▶ GOAL
Scan the data below for the string "More". Show every line where it turns up.

▶ RECORD EXCERPTS
════════════════
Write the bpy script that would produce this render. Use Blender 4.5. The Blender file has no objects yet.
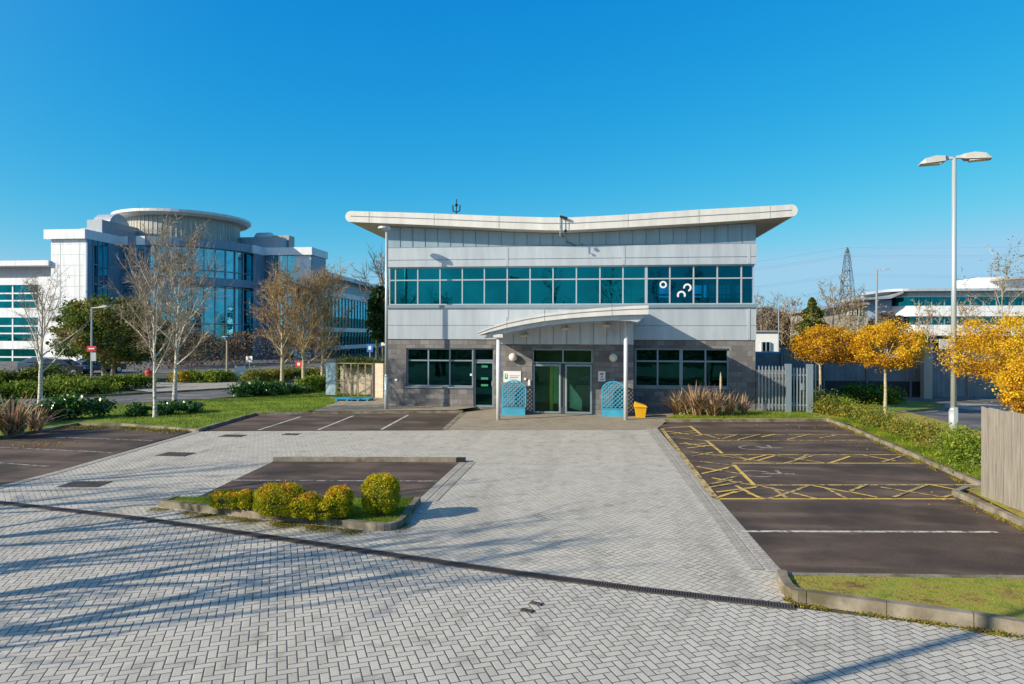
════════════════
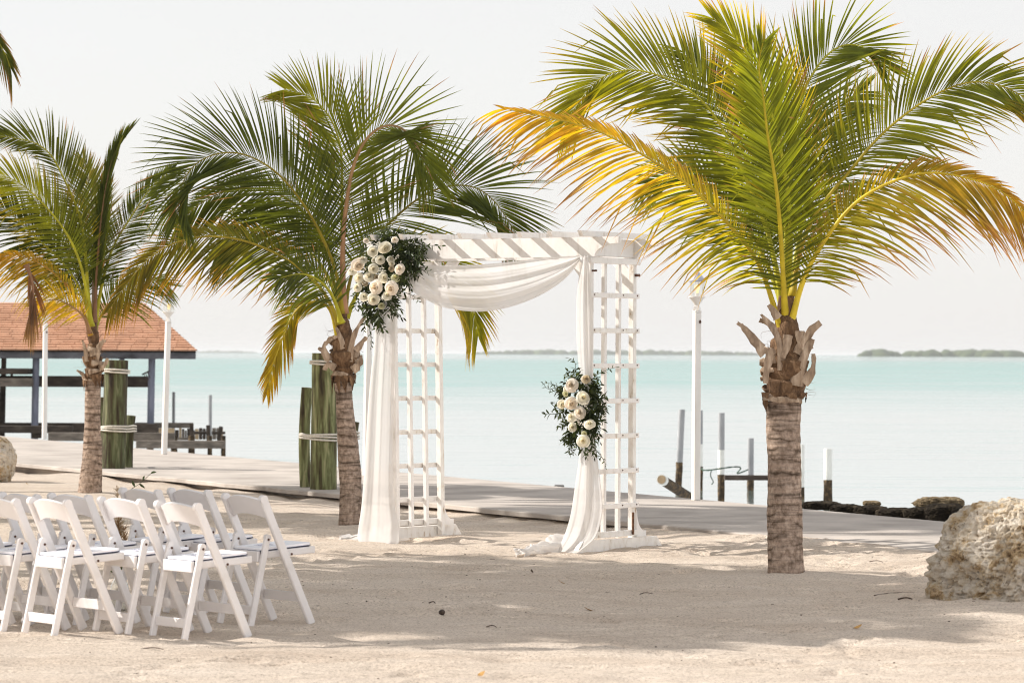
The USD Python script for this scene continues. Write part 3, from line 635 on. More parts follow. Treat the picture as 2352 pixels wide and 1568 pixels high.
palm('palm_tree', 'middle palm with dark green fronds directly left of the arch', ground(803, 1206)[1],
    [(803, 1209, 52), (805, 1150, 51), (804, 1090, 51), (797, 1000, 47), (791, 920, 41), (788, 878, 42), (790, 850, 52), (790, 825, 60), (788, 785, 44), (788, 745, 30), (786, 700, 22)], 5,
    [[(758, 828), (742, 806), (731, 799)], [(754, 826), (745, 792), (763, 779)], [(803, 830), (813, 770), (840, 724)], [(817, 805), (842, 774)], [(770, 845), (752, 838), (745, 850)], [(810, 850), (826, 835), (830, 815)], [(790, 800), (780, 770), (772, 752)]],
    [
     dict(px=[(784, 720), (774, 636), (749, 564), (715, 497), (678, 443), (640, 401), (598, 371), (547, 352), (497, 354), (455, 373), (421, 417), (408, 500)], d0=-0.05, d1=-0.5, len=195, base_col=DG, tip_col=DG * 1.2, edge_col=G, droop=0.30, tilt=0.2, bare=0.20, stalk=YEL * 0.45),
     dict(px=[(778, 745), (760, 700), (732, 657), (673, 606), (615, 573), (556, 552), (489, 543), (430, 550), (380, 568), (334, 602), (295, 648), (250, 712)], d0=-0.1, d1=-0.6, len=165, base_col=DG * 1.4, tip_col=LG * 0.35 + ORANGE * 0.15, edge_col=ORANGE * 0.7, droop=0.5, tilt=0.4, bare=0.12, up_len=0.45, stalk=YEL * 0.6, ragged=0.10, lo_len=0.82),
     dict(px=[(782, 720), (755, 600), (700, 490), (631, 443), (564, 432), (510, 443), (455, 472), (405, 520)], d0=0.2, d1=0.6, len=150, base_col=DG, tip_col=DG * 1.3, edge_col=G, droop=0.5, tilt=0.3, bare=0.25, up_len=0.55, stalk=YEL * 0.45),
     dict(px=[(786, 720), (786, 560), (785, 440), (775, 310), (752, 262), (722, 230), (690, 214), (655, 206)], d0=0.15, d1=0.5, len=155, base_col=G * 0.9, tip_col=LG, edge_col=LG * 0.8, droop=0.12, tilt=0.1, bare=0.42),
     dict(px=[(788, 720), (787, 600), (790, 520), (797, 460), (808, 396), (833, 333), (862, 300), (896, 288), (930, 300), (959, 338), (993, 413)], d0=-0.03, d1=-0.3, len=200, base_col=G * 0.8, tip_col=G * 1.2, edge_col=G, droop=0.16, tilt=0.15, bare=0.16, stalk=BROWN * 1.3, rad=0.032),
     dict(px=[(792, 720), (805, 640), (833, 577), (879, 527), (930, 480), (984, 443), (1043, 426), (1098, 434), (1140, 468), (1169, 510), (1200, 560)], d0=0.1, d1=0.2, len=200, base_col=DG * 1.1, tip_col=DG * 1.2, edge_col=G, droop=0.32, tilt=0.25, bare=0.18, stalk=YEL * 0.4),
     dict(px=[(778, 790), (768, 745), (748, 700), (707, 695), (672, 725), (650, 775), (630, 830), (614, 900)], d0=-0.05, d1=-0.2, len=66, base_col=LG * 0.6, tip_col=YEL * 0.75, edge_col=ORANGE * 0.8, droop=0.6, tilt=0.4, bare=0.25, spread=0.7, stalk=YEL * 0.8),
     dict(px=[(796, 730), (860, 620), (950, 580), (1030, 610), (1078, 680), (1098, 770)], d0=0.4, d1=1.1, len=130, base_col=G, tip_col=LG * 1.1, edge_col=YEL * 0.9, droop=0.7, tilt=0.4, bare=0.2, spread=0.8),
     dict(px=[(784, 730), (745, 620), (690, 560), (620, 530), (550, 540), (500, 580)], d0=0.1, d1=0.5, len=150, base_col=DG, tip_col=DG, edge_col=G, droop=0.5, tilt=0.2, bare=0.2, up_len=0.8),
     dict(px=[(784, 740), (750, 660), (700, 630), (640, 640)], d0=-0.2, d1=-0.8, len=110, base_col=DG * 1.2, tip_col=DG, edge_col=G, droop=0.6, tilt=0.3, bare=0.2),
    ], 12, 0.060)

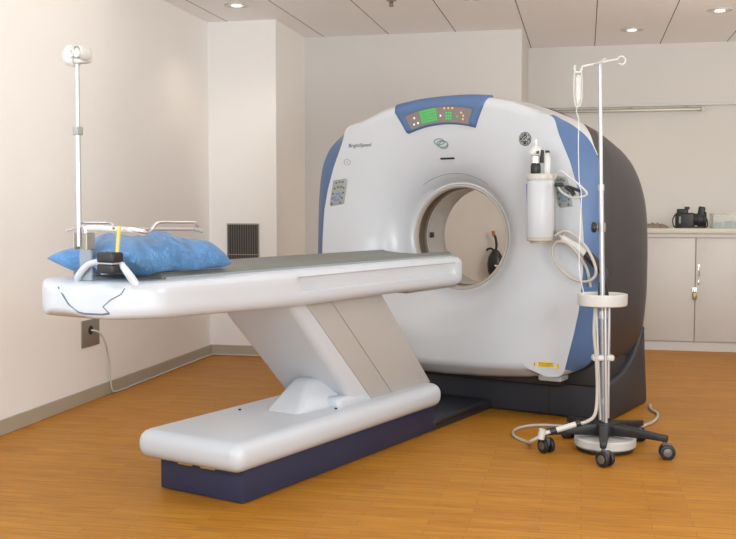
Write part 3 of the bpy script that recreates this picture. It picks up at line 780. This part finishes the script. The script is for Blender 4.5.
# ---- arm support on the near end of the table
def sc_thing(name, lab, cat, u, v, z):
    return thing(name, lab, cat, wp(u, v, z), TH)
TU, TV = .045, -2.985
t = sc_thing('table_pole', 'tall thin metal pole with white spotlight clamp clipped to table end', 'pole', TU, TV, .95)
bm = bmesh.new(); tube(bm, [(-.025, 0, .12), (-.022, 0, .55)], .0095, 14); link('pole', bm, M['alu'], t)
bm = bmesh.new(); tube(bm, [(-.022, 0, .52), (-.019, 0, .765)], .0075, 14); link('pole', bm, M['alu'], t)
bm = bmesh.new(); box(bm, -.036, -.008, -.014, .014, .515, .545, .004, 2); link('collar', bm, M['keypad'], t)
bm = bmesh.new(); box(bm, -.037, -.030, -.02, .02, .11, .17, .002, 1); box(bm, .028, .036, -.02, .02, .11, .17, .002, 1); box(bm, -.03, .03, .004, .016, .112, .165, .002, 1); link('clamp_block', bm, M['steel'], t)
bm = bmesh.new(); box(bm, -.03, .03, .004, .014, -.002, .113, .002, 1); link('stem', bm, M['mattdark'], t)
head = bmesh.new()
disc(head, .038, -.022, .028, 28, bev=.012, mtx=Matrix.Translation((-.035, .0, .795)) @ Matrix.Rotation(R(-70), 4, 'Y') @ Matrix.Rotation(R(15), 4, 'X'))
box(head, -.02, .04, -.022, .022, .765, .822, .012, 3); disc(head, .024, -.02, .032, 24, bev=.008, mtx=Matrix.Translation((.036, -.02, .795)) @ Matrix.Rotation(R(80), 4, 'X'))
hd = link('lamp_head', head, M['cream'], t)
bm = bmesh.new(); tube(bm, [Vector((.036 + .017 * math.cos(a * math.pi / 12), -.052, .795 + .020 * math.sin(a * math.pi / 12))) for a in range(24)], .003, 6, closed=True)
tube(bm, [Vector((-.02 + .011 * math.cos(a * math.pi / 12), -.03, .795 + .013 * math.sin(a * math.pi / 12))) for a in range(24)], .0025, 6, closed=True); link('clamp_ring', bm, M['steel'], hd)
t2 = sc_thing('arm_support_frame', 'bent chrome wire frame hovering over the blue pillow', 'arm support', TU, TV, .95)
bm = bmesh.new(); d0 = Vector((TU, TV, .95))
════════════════
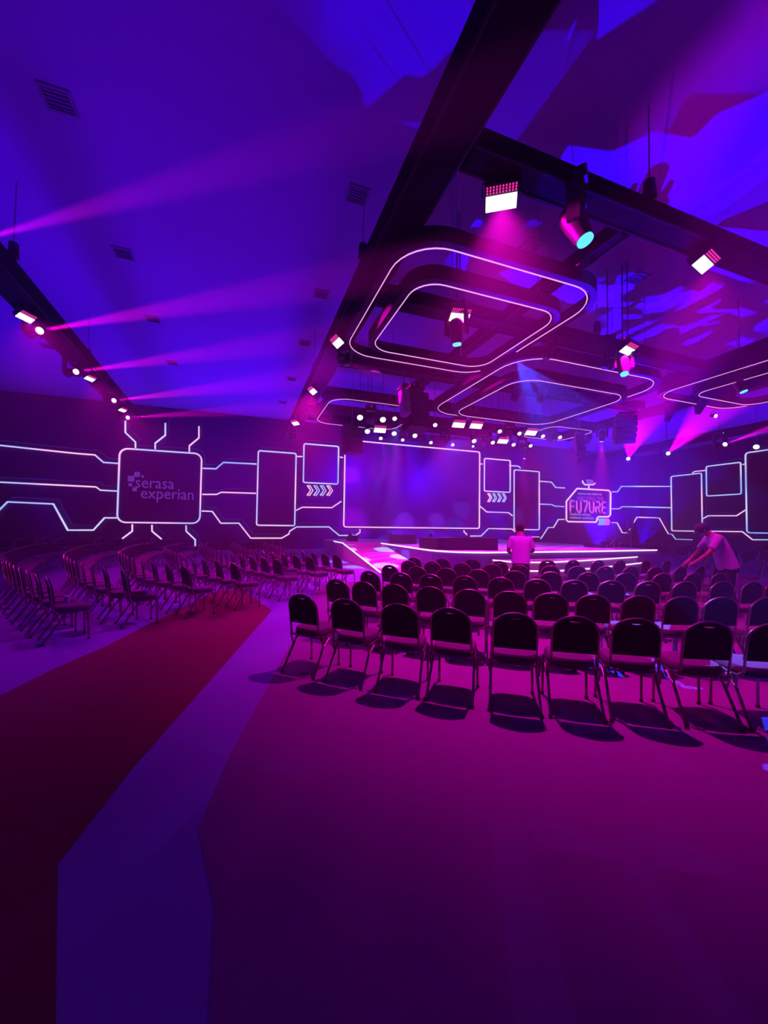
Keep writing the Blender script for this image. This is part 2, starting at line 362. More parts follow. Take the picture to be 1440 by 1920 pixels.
════════════════
▶ CORRECT OUTPUT
The USD Python script for this scene continues. Write part 3, from line 635 on. More parts follow. Treat the picture as 2352 pixels wide and 1568 pixels high.
Keep writing the Blender script for this image. This is part 2, starting at line 362. More parts follow. Take the picture to be 1440 by 1920 pixels.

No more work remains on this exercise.